Now we have a new face on the produce prepackaged shelf, the avocado. Sobeys Supermarkets are selling one avocado cut in half with its pit removed and fully peeled. It is packaged in a sexy tight plastic seal with thin colourful wrapping displaying the manufacturer's name and all kinds of information on the back. Sobeys sells this avocado for $3.99, and at today's price a fresh whole avocado sells at Sobeys for $1.99. This newly packaged avocado has caught the attention of many, even across the border in the US. Maybe the Sobeys corporation will see this as beneficial publicity promoting its brand name to the public, without question they will not think of the potential environmental impact of thousands of packages heading towards landfill.

So as a chef who has cooked for so many years and as someone who has peeled enough avocados to have lost count I simply want you to see how easy it is.

First take the fresh avocado in your hand, with a sharp knife cut down to the pit and run that right around the full circumference of the avocado. Then in one quick and easy move give it a twist and it will come apart in your hand.


Now you have the avocado in two halves. Second act is to get the pit out. Again it truly is simple. Using the knife you had to cut the avocado, tap the pit with the blade across the length of the pit so the knife is actually piercing into it, then again give it a slight twist left to right and the pit comes out on the knife. Give it a light tap with something like a spoon and the pit freely falls off the knife.


Here it is halved and pitted, the decision on how to eat it up to you. Many people enjoy the avocado with a spoon straight out of its natural bowl, its skin. I have used a small melon baller to drop lovely round shaped bombs of goodness into a salad. For breakfast, I take the two halves and with a teaspoon open the hole a little more where the pit was. Then I break an egg into each half of the avocado and cook it under the boiler till the egg is done. Looks fantastic on a plate and tastes out of this world.

Still if you prefer to peel then here is the third and final act. A small incision at the edge of the skin will allow you to peel away this outer natural protective layer as easy as the plastic off the prepacked one sold at Sobeys. If you prefer you can take a butter knife and run it all around just inside the avocado half between the layer of skin and its flesh.
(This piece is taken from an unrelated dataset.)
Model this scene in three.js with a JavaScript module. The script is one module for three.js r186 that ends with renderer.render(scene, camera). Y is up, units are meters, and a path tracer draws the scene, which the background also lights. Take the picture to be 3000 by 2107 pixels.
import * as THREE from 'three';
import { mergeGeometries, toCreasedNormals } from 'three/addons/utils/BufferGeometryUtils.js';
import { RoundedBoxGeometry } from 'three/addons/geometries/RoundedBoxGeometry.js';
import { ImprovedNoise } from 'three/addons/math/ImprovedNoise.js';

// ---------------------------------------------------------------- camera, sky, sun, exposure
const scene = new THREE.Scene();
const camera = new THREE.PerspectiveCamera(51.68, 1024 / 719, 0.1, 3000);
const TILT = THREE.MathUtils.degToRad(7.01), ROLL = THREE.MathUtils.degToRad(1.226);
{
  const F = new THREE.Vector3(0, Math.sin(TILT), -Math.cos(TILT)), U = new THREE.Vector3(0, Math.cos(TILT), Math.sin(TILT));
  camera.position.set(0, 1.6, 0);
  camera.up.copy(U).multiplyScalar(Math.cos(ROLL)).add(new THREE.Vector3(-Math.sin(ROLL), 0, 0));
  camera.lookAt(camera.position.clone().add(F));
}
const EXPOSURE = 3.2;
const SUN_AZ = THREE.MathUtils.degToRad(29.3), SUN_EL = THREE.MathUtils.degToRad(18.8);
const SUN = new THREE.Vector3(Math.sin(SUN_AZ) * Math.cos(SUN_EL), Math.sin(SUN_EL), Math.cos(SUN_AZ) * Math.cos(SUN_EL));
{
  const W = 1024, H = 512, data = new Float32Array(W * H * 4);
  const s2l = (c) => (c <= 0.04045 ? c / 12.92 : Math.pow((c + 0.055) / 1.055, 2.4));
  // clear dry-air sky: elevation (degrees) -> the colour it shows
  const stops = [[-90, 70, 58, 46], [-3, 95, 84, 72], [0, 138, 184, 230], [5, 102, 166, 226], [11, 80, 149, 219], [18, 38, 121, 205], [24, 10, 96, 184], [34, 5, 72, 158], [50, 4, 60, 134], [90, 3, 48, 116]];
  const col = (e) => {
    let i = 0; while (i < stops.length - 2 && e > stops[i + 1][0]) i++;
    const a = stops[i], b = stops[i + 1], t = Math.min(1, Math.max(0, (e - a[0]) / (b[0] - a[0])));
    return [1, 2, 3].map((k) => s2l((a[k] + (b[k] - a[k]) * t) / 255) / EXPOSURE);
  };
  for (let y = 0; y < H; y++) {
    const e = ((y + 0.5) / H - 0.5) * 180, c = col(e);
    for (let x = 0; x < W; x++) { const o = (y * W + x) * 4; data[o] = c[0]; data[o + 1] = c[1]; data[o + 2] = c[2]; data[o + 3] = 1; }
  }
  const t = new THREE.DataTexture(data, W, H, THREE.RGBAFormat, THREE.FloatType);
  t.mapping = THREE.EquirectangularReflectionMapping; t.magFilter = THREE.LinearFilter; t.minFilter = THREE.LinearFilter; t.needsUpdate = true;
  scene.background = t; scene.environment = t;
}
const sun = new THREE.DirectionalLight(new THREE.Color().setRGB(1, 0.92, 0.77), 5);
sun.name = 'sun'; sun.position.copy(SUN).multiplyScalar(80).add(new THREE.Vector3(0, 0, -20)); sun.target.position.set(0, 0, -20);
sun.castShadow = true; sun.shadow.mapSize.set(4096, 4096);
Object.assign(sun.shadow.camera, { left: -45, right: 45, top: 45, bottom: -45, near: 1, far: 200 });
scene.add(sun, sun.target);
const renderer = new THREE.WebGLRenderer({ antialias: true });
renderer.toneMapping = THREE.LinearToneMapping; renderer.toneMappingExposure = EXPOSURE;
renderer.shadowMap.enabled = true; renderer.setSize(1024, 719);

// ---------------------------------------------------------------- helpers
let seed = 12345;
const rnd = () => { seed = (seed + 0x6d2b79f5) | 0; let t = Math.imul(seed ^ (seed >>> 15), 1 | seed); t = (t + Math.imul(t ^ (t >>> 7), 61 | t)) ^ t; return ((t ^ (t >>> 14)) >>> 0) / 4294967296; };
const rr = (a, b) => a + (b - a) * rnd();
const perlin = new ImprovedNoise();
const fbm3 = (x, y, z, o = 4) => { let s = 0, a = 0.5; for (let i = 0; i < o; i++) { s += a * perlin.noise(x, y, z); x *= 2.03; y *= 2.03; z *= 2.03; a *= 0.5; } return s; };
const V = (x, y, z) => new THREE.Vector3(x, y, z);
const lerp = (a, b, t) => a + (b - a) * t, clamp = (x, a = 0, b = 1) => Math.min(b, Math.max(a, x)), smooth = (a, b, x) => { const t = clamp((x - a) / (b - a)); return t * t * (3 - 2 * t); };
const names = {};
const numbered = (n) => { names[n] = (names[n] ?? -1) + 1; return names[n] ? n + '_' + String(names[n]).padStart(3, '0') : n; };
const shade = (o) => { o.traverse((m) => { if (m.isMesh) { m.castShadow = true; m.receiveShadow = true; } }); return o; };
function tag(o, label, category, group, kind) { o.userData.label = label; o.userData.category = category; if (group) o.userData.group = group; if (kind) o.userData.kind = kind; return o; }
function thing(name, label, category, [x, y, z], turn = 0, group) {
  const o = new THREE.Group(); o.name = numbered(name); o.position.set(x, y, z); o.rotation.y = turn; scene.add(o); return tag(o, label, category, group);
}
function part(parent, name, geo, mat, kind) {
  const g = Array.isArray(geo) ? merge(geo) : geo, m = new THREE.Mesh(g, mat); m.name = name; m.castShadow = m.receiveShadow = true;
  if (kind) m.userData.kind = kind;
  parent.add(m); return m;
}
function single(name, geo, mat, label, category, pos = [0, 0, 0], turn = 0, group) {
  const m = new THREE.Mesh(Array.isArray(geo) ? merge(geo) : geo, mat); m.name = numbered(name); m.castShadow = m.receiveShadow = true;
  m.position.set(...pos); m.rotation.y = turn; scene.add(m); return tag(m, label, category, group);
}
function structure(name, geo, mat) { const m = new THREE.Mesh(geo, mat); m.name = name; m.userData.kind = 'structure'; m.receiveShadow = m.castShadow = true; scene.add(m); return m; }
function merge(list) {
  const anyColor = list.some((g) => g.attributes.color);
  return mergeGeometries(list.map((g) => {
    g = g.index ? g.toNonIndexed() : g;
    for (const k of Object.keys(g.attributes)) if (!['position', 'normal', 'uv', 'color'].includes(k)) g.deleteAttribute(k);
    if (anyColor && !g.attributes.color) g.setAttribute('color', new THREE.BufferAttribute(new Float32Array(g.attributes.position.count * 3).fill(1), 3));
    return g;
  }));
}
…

Then you are ready to slice away; put it on a burger or into a salad, your choices are only limited by your imagination.


The reality is simple, there is nothing difficult in chopping lettuce or mixing various greens for variety and taste in your salad. So-called busy lives in the final analysis comes across as a simple excuse. After all how long does it take to peel an orange, 30 seconds? An avocado is no different. If you don't care about the packaging and the environmental impact, that is your choice. If you don't care for the fact that one packaged and peeled avocado costs as much as two natural ones, that is your choice, but do hang onto that job for dear life! Though think about this: that prepackaged avocado has a shelf life for 55 days! I had one very strange comment on Facebook about this where an individual had spoken of some mystical 30 minute window of perfect freshness. My response is simple: on day 55 after purchase (or best before date) some 1320 hours had passed and their theory blown out of sensibility.

Finally, think about this, those who package and sell this avocado only resent the so-called 'most perfect' ones. How many do they throw out into the garbage before the perfect one appears?





An island breakfast with Avocado & Egg


4 avocados
8 eggs
seasoning
8 slices genoa salami, hot
balsamic vinegar to drizzle

Cut the avocados in half and take the pits out.
With a spoon gently remove some of the avocado flesh to open up the holes more,
keeping the flesh aside.
Place avocados on baking dish, crack one egg at a time and drop into the hole making sure the avocado doesn't tip over and spill the egg out.
Season to taste.
Place the egg and avocado under the broiler and cook till egg is done.
Use the left-over avocado flesh with a spray of fresh lime or lemon juice and a couple of drops of balsamic vinegar and create a paste or spread with a spoon, mixing everything together.
On a plate cut the genoa salami into quarters, place two halves of cooked avocado with egg and drop salami around, drizzle lightly with balsamic vinegar.
Toast some slices of baguette and spread avocado paste and serve.